Actually I'm in this story so yay!
So, one of the most early stories I recall was when this one dude who went by Q (not his real name, I can't spell his real name) had his whole birthday thing. So me and my mom go to the Dollar Tree, and we're standing there being judged by this lady for buying Frozen balloons. See there was this running thing at Waffle House, where they'd play Let It Go if they wanted people to get out. There's actual speakers, and let me tell you those things are loud because once I requested fifteen Fall Out Boy songs on that thing and they played until the end of the cook's shift apparently.
But back to Let It Go
So me and my mom take the balloons to Waffle House and give them to this dude. It's real funny.
And I was allowed into the back part of the Waffle House where all the workers keep their stuff. Except that day they had cake and I got cake.

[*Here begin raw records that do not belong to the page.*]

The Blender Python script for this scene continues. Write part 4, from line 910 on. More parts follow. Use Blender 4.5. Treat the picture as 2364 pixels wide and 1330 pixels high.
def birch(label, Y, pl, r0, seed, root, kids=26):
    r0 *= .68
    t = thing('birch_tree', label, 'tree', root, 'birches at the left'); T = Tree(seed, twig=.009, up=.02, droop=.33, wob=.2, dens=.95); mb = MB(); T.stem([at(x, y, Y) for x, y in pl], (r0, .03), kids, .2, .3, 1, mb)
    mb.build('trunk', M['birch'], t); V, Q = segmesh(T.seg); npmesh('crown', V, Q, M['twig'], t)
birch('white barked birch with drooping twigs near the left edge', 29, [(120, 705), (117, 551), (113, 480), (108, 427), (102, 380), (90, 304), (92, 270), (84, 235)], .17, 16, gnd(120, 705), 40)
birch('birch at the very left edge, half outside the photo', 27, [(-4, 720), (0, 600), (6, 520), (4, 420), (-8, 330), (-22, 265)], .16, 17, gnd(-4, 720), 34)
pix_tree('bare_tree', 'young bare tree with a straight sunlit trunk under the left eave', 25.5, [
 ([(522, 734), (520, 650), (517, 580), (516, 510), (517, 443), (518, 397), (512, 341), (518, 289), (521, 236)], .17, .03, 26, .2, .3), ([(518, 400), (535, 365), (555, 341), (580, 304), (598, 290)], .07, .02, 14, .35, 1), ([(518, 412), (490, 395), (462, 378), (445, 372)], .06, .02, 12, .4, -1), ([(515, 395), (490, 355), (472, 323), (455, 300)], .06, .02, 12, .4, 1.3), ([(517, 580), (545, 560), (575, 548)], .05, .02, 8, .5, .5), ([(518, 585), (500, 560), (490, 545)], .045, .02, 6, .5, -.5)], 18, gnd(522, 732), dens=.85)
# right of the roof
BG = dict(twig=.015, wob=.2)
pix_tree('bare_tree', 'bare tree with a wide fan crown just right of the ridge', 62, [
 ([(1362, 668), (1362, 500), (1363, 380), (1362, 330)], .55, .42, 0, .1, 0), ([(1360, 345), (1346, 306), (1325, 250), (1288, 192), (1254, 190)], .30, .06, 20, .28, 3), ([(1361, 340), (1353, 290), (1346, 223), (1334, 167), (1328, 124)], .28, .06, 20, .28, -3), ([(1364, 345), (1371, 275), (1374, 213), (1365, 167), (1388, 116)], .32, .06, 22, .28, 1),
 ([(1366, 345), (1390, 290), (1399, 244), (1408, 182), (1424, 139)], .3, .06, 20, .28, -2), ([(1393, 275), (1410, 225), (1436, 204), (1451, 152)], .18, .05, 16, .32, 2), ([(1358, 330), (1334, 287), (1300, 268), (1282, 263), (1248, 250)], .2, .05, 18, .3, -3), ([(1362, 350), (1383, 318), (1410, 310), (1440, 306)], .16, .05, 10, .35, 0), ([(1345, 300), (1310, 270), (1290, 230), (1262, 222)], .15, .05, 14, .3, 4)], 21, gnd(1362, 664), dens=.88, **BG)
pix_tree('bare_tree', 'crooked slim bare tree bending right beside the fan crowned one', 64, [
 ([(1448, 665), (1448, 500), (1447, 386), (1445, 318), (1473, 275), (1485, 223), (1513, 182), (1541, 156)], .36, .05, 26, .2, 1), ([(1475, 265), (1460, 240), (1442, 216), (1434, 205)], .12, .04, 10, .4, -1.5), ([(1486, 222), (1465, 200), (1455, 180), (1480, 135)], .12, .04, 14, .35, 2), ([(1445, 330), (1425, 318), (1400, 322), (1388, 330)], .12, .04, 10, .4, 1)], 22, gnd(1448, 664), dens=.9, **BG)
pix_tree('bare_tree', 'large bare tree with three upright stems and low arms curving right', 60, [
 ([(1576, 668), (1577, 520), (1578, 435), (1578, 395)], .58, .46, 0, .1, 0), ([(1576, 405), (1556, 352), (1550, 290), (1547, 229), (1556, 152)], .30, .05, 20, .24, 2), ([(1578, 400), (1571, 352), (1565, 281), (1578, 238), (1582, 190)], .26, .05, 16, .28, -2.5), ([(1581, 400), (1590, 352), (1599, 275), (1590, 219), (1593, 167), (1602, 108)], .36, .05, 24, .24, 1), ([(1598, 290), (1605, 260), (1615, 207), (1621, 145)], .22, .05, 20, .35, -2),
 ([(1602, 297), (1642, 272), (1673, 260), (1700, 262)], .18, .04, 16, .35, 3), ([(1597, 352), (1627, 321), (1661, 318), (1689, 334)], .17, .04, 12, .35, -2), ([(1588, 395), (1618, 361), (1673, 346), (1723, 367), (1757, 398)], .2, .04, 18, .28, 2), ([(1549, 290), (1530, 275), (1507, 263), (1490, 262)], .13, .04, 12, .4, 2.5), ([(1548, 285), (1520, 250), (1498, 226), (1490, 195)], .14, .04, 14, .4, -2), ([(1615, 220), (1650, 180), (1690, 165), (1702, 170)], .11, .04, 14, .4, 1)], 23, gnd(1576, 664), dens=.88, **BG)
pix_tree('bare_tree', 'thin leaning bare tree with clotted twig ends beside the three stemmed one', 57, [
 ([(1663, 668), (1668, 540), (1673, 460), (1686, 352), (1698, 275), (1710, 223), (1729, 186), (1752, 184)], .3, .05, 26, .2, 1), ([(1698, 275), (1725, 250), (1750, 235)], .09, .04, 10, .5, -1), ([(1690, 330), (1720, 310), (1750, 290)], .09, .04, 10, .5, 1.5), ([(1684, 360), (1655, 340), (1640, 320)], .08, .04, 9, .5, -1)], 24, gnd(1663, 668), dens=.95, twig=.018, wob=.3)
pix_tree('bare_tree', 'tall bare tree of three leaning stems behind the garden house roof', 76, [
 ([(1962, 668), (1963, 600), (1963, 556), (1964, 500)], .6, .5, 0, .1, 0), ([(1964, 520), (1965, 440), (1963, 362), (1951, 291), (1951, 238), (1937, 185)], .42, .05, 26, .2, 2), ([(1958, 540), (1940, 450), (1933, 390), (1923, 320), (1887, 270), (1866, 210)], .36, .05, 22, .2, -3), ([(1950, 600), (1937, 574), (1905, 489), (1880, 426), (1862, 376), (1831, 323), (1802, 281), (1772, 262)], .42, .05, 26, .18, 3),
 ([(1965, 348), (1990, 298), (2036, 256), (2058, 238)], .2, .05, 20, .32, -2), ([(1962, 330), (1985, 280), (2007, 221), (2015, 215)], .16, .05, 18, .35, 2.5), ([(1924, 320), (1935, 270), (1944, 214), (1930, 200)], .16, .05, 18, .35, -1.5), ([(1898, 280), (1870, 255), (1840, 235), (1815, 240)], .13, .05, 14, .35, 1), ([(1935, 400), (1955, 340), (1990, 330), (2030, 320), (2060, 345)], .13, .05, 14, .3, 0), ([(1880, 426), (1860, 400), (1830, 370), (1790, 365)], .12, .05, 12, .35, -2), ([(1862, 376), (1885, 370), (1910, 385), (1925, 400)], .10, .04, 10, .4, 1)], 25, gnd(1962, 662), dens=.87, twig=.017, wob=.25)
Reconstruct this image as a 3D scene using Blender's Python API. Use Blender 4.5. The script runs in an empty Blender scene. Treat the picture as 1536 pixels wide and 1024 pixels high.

Now what I want you to imagine is your sterotpical Waffle House worker:
-probably bisexual (my mom is straight and Christian but hey she has bi friends apparently so she's not homophobic which is an important thing for that job)
-probably overweight by at least 200+ pounds (my mom isn't over weight and just to let you know she's not a typical waho worker)
-probably has a temper of some sort
-drinks a lot of coffee
-is so done with work
Yeah imagine all that. Eating cake, while I nervously stand there and eat the frosting off my cake.